Monday, March 20, 2006

Eeyore or Piglet?

I find myself on the edge of so many endings in my life, and so many new beginnings. Six weeks left on a main chapter, then a short intercalary, and then a new act, even more than one, begins. I wondered a week ago if I would still maintain a sense of wonder about Philadelphia and the prospect of leaving does contain momentary regrets, although nothing sufficient to keep me here. Perhaps I'll come back for a weekend once a year if I stay on the east coast but aside from that I will be happy to move onward.

The plot lines that describe my time seem suddenly fleeting and I both hesitate to move on and strain eagerly in the yoke, hoping to press forward a little sooner. Anticipatory melancholy, I think, is about the best way to put it. There are too many uncertain edges right now to have complete confidence in my future months, but enough milestones assured that provide points of focus and clarity. The gaps just need some filling in. Some form of employment, housing, german class, plane tickets, summer league, spring league, invitations. Cake. Vows.

It is obvious to me tonight (as it was a week ago, I believe) that my contentment with being in Pennsylvania was contingent upon my prompt return to Chicago and now that the day is much farther away, uncertainly assured, my composure has fallen off a bit and I find myself eager to slip back into a gentle despair about class and grad school and the evident truth, as I have come to realize in the last two weeks, that I have a snowball's chance in hell of seeing Ethan more than on extended school breaks for at least the next two years. A fate I do not wish to contemplate. One I hoped never to write of here, if only for the avoidance of pathetic sympathies. We have made choices and thus I cannot complain. I could choose differently if I truly wanted to. This is what I have learned from Economics, from Ethan, perhaps the finest lesson.
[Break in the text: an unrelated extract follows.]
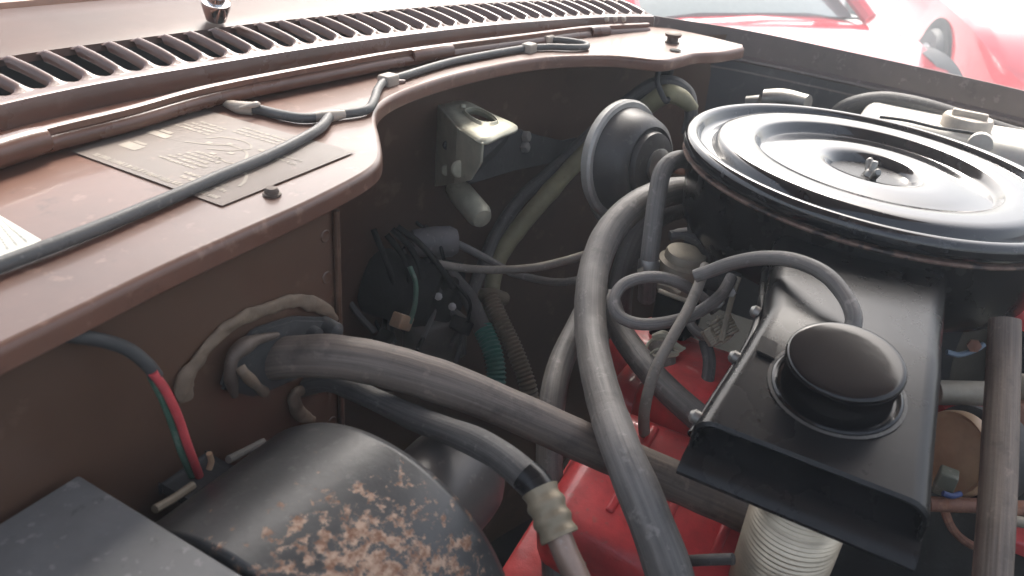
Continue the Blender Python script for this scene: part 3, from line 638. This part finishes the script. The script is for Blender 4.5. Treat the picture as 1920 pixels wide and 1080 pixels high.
hose('vacuum_motor_hose', 'black vacuum hose arching from the snorkel cap to a joint left of the snorkel', 'hose',
     [P(1598, 622, .452), P(1600, 590, .456), P(1582, 552, .466), P(1545, 513, .480), P(1490, 489, .50), P(1430, 484, .52), P(1375, 493, .54), P(1332, 508, .555), P(1303, 518, .56)], .0049, M_hosegrey, seg=16)
hose('looped_vacuum_hose', 'black vacuum hose tied in a round loop left of the snorkel', 'hose',
     [(1372, 520, .60), (1350, 555, .59), (1300, 590, .58), (1240, 606, .575), (1190, 606, .575), (1157, 588, .578), (1152, 558, .585), (1175, 530, .592), (1225, 519, .598), (1272, 530, .602), (1312, 555, .608), (1340, 582, .612)], .0046, M_hosegrey, seg=14)
hose('rear_vacuum_line', 'black hose curled close behind the tan carburettor cover', 'hose',
     [(1256, 442, .66), (1282, 440, .662), (1310, 455, .665), (1325, 475, .67), (1330, 500, .68)], .0042, M_hose, seg=12)
tag(tube('carburettor_wire', [(1262, 436, .66), (1272, 432, .658), (1288, 430, .657)], .0018, M_clip, None, seg=8), 'short white wire end above the carburettor cover', 'wire')
hose('fuel_hose', 'narrow dark hose hooked round beside the brass springs', 'hose',
     [(1290, 580, .63), (1298, 612, .62), (1318, 628, .615), (1345, 630, .615), (1370, 622, .62)], .0042, M_hosegrey, seg=12)
hose('drain_hose', 'narrow grey hose hanging down against the left edge of the snorkel', 'hose',
     [(1322, 640, .62), (1330, 680, .61), (1322, 730, .60), (1305, 765, .59), (1290, 800, .60)], .0050, M_hose, seg=12)
# spring group
sp_ = thing('linkage_springs', 'brass throttle return springs beside the black snorkel', 'springs', P(1360, 610, .60))
for k_, (x0, y0, x1, y1) in enumerate(((1338, 600, 1360, 640), (1356, 590, 1374, 625), (1326, 618, 1342, 645))):
    a, b = P(x0, y0, .60), P(x1, y1, .595); ax = (b - a); u = ax.orthogonal().normalized(); w = ax.normalized().cross(u)
    pts = [a + ax * (i / 48) + (u * math.cos(i * .9) + w * math.sin(i * .9)) * .0045 for i in range(49)]
    V, F = tube_geo(pts, .0013, 6); mesh('spring', V, F, M_tan, sp_)
tube('link_rod', [P(1385, 520, .60), P(1372, 560, .598), P(1362, 600, .592), P(1352, 640, .59)], .0022, M_tan, sp_, seg=8)
lathe('link_nut', [(.005, 0), (.005, .006), (0, .007)], P(1347, 566, .60), (-1, 0, .4), M_steel, sp_, seg=6)
lathe('link_nut', [(.004, 0), (.004, .005), (0, .006)], P(1372, 548, .60), (-1, 0, .4), M_steel, sp_, seg=6)
box('lever_plate', P(1378, 560, .62), P(1378, 560, .62) + Vector((.006, .03, .02)), M_dark, sp_, bev=.001)
# carburettor cover
cb = thing('carburettor', 'tan carburettor choke cover with stepped round top left of the air cleaner', 'carburettor', P(1280, 560, .70))
c1 = P(1285, 482, .67)
lathe('choke_cover', [(.020, -.030), (.0195, -.012), (.0215, -.011), (.0215, -.004), (.0175, -.002), (.0175, .003), (.0165, .005), (0, .0052)], c1, (0, -.08, 1), M_tan, cb, seg=40)
box('carburettor_body', P(1285, 560, .70) + Vector((-.022, -.012, -.05)), P(1285, 560, .70) + Vector((.03, .022, .010)), M_grime, cb, bev=.006)
tube('bail_wire', [P(1236, 545, .635), P(1262, 555, .628), P(1292, 566, .625)], .0020, M_tan, cb, seg=8)
tube('bail_wire', [P(1236, 532, .64), P(1255, 537, .635), P(1275, 550, .63)], .0016, M_tan, cb, seg=8)
lathe('base_flange', [(.06, 0), (.06, .012), (.05, .014), (0, .014)], Vector((.70, .03, .895)), (0, 0, 1), M_grime, cb, seg=32)
lathe('throat', [(.05, 0), (.05, .06), (0, .06)], Vector((.70, .03, .905)), (0, 0, 1), M_dark, cb, seg=32)
lathe('hose_end_band', [(.0088, -.006), (.0092, -.005), (.0092, .005), (.0088, .006)], P(1216, 500, .665), P(1224, 430, .66) - P(1216, 500, .665), M_steel, cb, seg=20)
solid('hose_tab', [P(1194, 505, .655), P(1206, 500, .65), P(1208, 518, .65), P(1196, 520, .655)], -_dir(1200, 500), .004, M_tan, cb)

# ---- refrigerant hose with crimped ferrule
fh = thing('refrigerant_hose', 'black refrigerant hose ending in a pale crimped ferrule and copper tube', 'hose', P(1000, 900, .38))
tube('rubber_hose', [(560, 728, .50), (612, 716, .49), (660, 730, .48), (720, 757, .466), (780, 785, .452), (835, 806, .438), (890, 828, .422), (940, 856, .407), (985, 893, .394), (1004, 912, .390)],
     [.0062, .0064, .0066, .0068, .0072, .0074, .0078, .0080, .0080, .0078], M_hose, fh, seg=24, wob=.06)
tube('black_sleeve', [(985, 890, .392), (1004, 908, .389), (1016, 926, .386)], .0083, M_black, fh, seg=20)
tube('crimped_ferrule', [(1012, 918, .387), (1024, 945, .384), (1036, 975, .381), (1050, 1008, .378)], [.0088, .0093, .0093, .0092], mat('dull_brass_ferrule', (.30, .25, .17), .42, metal=.45, dust=.4, dcol=(.24, .21, .165), scale=50, bump=.2), fh, seg=28, rib=(.0078, .0006))
tube('copper_tube', [(1046, 1000, .379), (1062, 1040, .377), (1085, 1090, .376), (1110, 1150, .38)], .0064, mat('brownish_copper', (.33, .22, .17), .35, metal=.5, dust=.3, scale=40), fh, seg=20)

# ================================================================ COMPRESSOR
XR = .25
cr = Vector((XR, .7731 * XR, CAMZ - 1.4044 * XR)); RD = .3585 * XR
M_d = M_drum
cmp_ = thing('compressor', 'worn black compressor drum with flaking rust at the bottom of the bay', 'compressor', Vector((XR - .08, cr.y, cr.z - RD)))
# the drum's own object origin sits at its worn spot, so the rust gathers there
ws = cr + Vector((-.06, -.058, .068))
def drum():
    V = []; F = []; seg = 96; prof = [(0, 0.0), (RD * .5, 0), (RD * .90, .0), (RD * .975, -.0025), (RD, -.008), (RD, -.03), (RD, -.06), (RD, -.096), (RD * .99, -.0985), (0, -.0985)]
    for r_, h in prof:
        for j in range(seg):
            a = 2 * math.pi * j / seg; V.append(Vector((XR + h, cr.y + math.cos(a) * r_, cr.z + math.sin(a) * r_)) - ws)
    for i in range(len(prof) - 1):
        for j in range(seg): F.append((i * seg + j, i * seg + (j + 1) % seg, (i + 1) * seg + (j + 1) % seg, (i + 1) * seg + j))
    me = bpy.data.meshes.new('drum_shell'); me.from_pydata(V, [], F); me.materials.append(M_d)
    for p in me.polygons: p.use_smooth = True
    o = bpy.data.objects.new('drum_shell', me); COL.objects.link(o); o.parent = cmp_; o.location = ws - cmp_.location
    o.modifiers.new('n', 'WEIGHTED_NORMAL')
drum()
c2 = onX(846, 902, .30)
lathe('rounded_end', [(.032, -.048), (.032, .0), (.031, .008), (.028, .015), (.022, .020), (.012, .023), (0, .024)], c2 + Vector((.0, 0, 0)), (1, 0, 0), mat('smooth_dark_casting', (.07, .065, .062), .32, dust=.35, dcol=(.2, .175, .16), scale=20, bump=.05), cmp_, seg=48)
# near box
bx = thing('black_box', 'flat-topped scuffed black box in the bottom left corner', 'box', (.05, .1, .60))
e1 = onZ(147, 889, -.262)
box('case', (-.06, -.10, .62), (e1.x - .002, e1.y - .002, CAMZ - .268), M_box, bx, bev=.004)
box('cover', (-.065, -.11, CAMZ - .267), (e1.x, e1.y, CAMZ - .262), M_box, bx, bev=.0015)

# ================================================================ WIRES at left
wl = thing('wire_pair', 'red and green wires coming out of a grey sheath by the firewall', 'wires', wp_(340, 800, .02))
tube('grey_sheath', [wp_(120, 628, .004), wp_(190, 638, .008), wp_(240, 655, .014), wp_(275, 682, .018), wp_(294, 706, .020)], .0032, M_dark, wl, seg=12)
tube('red_wire', [wp_(286, 698, .021), wp_(312, 735, .022), wp_(335, 785, .022), wp_(352, 835, .02), wp_(374, 892, .015)], .0022, M_wred, wl, seg=10)
tube('green_wire', [wp_(284, 706, .018), wp_(304, 745, .018), wp_(322, 790, .018), wp_(340, 845, .016), wp_(360, 892, .012)], .0020, M_wgreen, wl, seg=10)
box('plug', wp_(352, 905, .02) + Vector((-.004, -.006, -.008)), wp_(395, 885, .01) + Vector((.004, .006, .004)), M_dark, wl, bev=.002)
tag(tube('pale_strap', [wp_(428, 862, .02), wp_(462, 845, .018), wp_(495, 828, .018)], .0022, M_hosepale, None, seg=8), 'short pale strap lying just left of the compressor drum', 'strap')
tag(tube('dull_strap', [wp_(290, 955, .03), wp_(325, 935, .028), wp_(362, 910, .026)], .0022, M_bronze, None, seg=8), 'dull brown strap in the gap beside the black box', 'strap')
tag(tube('wire_stub', [wp_(392, 850, .02), wp_(396, 865, .02), wp_(392, 880, .02)], .0016, M_orange, None, seg=8), 'tiny tan wire stub beside the red wire end', 'wire')

# ================================================================ HOSE ON THE LEDGE
zq = ZL + .0040
wh = thing('washer_hose', 'black washer hose lying along the dusty brown ledge with white T joint', 'hose', onZ(600, 240, ZL))
Mq = mat('dark_blue_grey_rubber', (.06, .062, .062), .42, dust=.5, dcol=(.19, .18, .17), scale=50, bump=.1)
def zz(px, py, h=0): return onZ(px, py, zq + h)
tube('near_run', [zz(-150, 556), zz(0, 497), zz(120, 452), zz(220, 412), zz(330, 366), zz(420, 327), zz(500, 294), zz(560, 264), zz(600, 240), zz(618, 218)], .0036, Mq, wh, seg=18)
tube('left_branch', [zz(592, 221), zz(560, 221), zz(520, 214), zz(492, 207), zz(470, 203)], .0036, Mq, wh, seg=14)
tube('nozzle_end', [zz(474, 204), zz(450, 202), zz(432, 197), zz(416, 193)], [.0048, .0046, .0034, .0014], M_clip, wh, seg=12)
tube('nozzle_tab', [zz(450, 202, .003), zz(478, 196, .005), zz(486, 195, .004)], [.001, .0022, .0012], M_clip, wh, seg=8)
tube('t_joint', [zz(586, 220), zz(615, 218), zz(645, 214)], [.0032, .0044, .0032], M_clip, wh, seg=12)
tube('far_run', [zz(640, 214), zz(670, 210), zz(692, 203), zz(702, 186), zz(708, 168), zz(722, 153), zz(760, 141), zz(840, 117), zz(920, 101), zz(985, 90)], .0034, Mq, wh, seg=14)
tube('end_loop', [zz(985, 90), zz(1030, 88), zz(1070, 89), zz(1098, 88), zz(1096, 82), zz(1060, 76), zz(1022, 73)], .0034, Mq, wh, seg=14)
for px, py in ((728, 150), (992, 90), (1025, 74)):
    q = zz(px, py); box('hose_clip', q + Vector((-.008, -.006, -.005)), q + Vector((.008, .006, .0048)), M_clip, wh, bev=.002)
q = zz(742, 155, -.003); tube('clip_tongue', [q + Vector((-.004, 0, .001)), q + Vector((.008, -.003, 0))], [.0028, .0018], M_ledge, wh, seg=8)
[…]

Action reveals preference, however conscious we are of all the factors in play.

Richard has taken a moment here and there this year to teach me points of advertising too, tantalizing hints into the mass psychology that marketers take advantage of. The way to present information so that the subject will infer connections that you can legally protest you did not make explicit. To use blinking lights in commercials to foster memory in the consumer. I wish I could use these tricks upon myself, often, walk around under a strobe so as to better grasp the little things that will escape me over the coming months, little things that are the bread and butter of life, the yin and the yang of sanity, recollection and hope.

My anticipatory melancholy appears to be more strongly weighted on the latter than the former and I suppose that every moment I emphasize one or the other element more strongly. Tonight, despite the ease of preparing for the current week which brings its own great challenges and joys, I am pulled into the state of a mournful attendant, watching the familiar and hence the comforting begin the final descent into nothingness. I do know that there is a brighter future coming (there always is, it seems) and that new doors are soon to open for which I have been waiting many years. And my words belie the relief I feel at the prospect of finishing the program I have come to contemn and leaving the odd silence of the place I reside. The past weekend was spent celebrating hope, achievement, promise, expectation, and joy, and the realization that I have turned into my mother and will cry from now on at any vaguely emotional event. I'm really just a sap at heart, and a sap should be just as good as crying in celebration as decrying the slings and arrows of outrageous fortune. In the words of Hugh Grant, from now on I intend to be impressively happy.

2 Comments:

Blogger jsa said...

contemn? that's an interesting word.

12:20 PM CST  
Blogger trophywife said...

it's a very greek-dictionary word. those early 20th century brits love it.